Most of the time I start a project to learn something about an area I do not know enough about or think I can come up with something interesting that does not currently exist. Call it an entrepreneurial bug – I enjoy working on small projects to see where and how they get traction.

I recently wrote about web services and know I have a lot to learn which is why I have outlined some areas I am focusing on right now:

1. Scaling
Issues of scale affect companies in both the real world involving human capital, as well as within their technology growing a service. I want to understand some of the constraints put on a service by growing at a large scale and what infrastructure needs are necessary to handle growth. It is certainly a predicament that every company wants to be in, but understanding the groundwork and foundation for setting things up right from the start is important to know. Many times I have heard that this is in fact impossible, but what steps can be taken to avoid the known pitfalls.

2. Deployment
What are the best services and software to use to get something up and running and delivering on your value proposition from the start? Too many times have I heard stories of people having to tear things down to rebuild from scratch because they didn’t think through “one key element”. Mapping out a plan to avoid these problems I feel can only be done by launching something real and in the marketplace with real variables in play.

3. Launch
With more outlets to submit an idea too than is possible by one person – what are the best for a small company or entrepreneur to use? PR firm vs. In house vs. Intern vs. Nothing? What is the best way to do outreach and interact with the very people you want writing about and covering your technology, product, or solution

4. Project Management
What are the best tools for the job? I have used Basecamp, Active collab, and tested many MANY otheres. How is the process different using one system over another? Why use a system at all? Why does it seem like you need to use a project management system just to choose a project management system in the first place??

5. Technology
With an array of options to attach any given problem what are the top items to look for in choose a platform. One area I do not know enough about is Ruby on Rails and running a full scale application within a Ruby environment. Most of my projects to date have been PHP based, using MySQL DBs, or simply HTML or Javascript. As knew technologies come up its good to know the strengths and weaknesses of each.

6. Hosting
Definitely a combination of everything above – I have used many web hosts over my career on the web and have a lot of experience with both shared hosting and virtual dedicated hosting environments. Using things like cPanel, custom control panels, Plesk and the like I feel I know how to control and manage a number of sites in one server. I have never had an actual dedicated machine but perhaps that will come in time.

7. Analytics
I feel very versed in this area due to my background in search marketing. Through my own sites or client sites I have had the opportunity to work with almost every analytics (if not all) systems out there. From enterprise level accounts on Omniture to deploying Google Analytics to my own site I have seen with and pivoted data from many sources. The interesting thing here is that this is one area I feel has become a commodity because of the vast features of free services like Google Analytics and Sitemeter. The one area I would love to gain knowledge in is real time analytics to see what is happening on a site in real time. Knowing where and when problems arise usually can be tracked down in your analytics platform which is why having multiple systems up and running is a good idea.
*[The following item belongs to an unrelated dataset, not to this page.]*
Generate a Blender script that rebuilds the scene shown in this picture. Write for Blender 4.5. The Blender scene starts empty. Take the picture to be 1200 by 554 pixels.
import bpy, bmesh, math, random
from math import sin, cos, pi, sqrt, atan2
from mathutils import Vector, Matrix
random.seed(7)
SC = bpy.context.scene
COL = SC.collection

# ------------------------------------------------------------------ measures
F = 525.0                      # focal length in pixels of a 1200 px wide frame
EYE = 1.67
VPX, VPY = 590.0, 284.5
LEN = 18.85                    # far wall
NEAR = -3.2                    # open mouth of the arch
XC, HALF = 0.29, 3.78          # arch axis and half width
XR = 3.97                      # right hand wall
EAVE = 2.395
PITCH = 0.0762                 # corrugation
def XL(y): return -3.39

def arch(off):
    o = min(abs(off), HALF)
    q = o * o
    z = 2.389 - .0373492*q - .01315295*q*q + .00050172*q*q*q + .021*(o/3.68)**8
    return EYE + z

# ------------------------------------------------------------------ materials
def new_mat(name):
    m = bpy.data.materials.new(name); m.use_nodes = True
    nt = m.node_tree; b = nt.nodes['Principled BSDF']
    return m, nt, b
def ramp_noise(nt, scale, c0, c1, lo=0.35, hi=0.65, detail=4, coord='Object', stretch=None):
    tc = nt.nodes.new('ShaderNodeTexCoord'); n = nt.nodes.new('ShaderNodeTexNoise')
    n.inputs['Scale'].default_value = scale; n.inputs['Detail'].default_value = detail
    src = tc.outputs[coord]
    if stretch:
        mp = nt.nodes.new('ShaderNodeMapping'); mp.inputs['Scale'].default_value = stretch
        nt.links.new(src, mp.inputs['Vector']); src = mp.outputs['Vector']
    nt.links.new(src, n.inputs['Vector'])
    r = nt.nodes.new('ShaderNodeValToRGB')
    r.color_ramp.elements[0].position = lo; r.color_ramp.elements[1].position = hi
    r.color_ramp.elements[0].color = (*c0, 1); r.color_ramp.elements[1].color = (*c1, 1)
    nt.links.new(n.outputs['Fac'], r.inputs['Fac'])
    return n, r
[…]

Image Credit: Wildcat Dunny

I have yet to find out if any of these will produce a serious return but they certainly put some extra lunch money in my pocket and have given me the experience I need to provide solid opinions on bigger projects. As I said before it is always good to learn something by actually doing it – and web applications are no different. You can only learn so much in hypothetical situations or from reading about them in a textbook or case study situation.

In the future I hope to share more of these projects and of course master some of the items listed above.